Internal Energy Distribution Control Based Fault Ride-Through and Postfault Recovery Strategy for Offshore Wind Farms Connected to DR-MMC HVDC Under Onshore AC Grid Faults

Abstract

Offshore wind farms (OWF) connected to diode rectifier (DR) and modular multilevel converter (MMC)-based HVDC confront challenges of surplus power induced by onshore AC faults. This paper proposes an internal energy distribution control (IEDC) strategy, which utilizes the rotor kinetic energy (KE) of wind turbines (WT) and the capacitor energy of MMC submodules to achieve fault ride-through (FRT) and postfault recovery (PFR). Firstly, the mechanism of OWF is analyzed, and an onshore AC fault detection method based on local measurements is proposed. Then, a two-stage FRT control strategy is proposed.

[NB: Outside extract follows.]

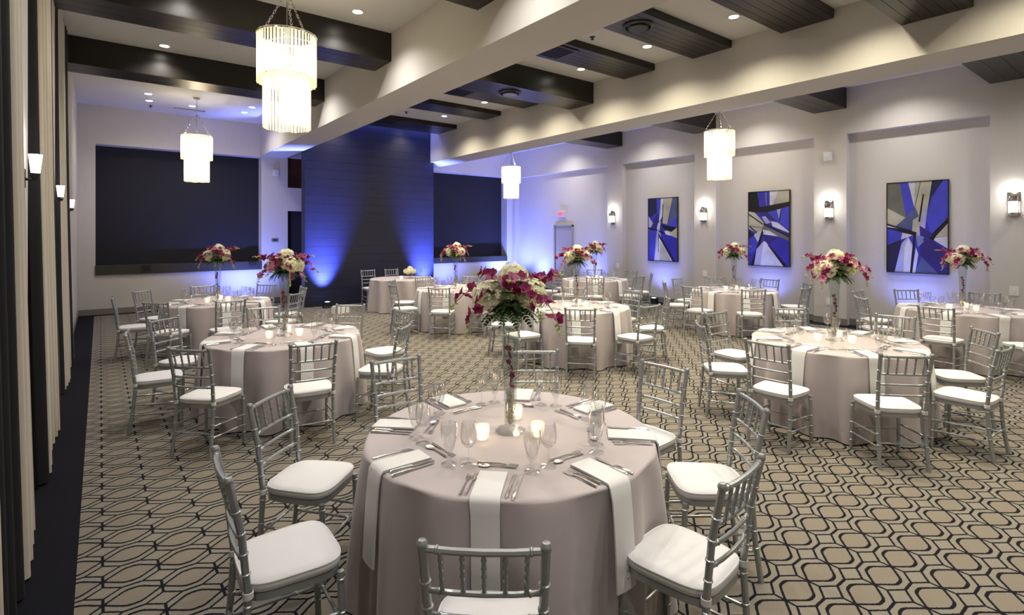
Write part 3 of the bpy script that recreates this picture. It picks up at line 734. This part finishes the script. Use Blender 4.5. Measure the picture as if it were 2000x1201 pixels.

Three preset power reduction and energy absorption curves are designed to utilize the internal energy to actively absorb excess power, and flexibly distribute surplus power to KE and MMC energy. An additional pitch angle control (APAC) is devised, which can reduce captured wind power and eliminate surplus power when the internal energy reaches its maximum value. Thirdly, a two-stage PFR control strategy is proposed. The preset power and energy recovery curves are designed to achieve fast active power recovery and release of stored excess internal energy after fault clearance. Case studies are performed on 2-terminal and 4-terminal test systems to validate the performance and effectiveness of the proposed strategy.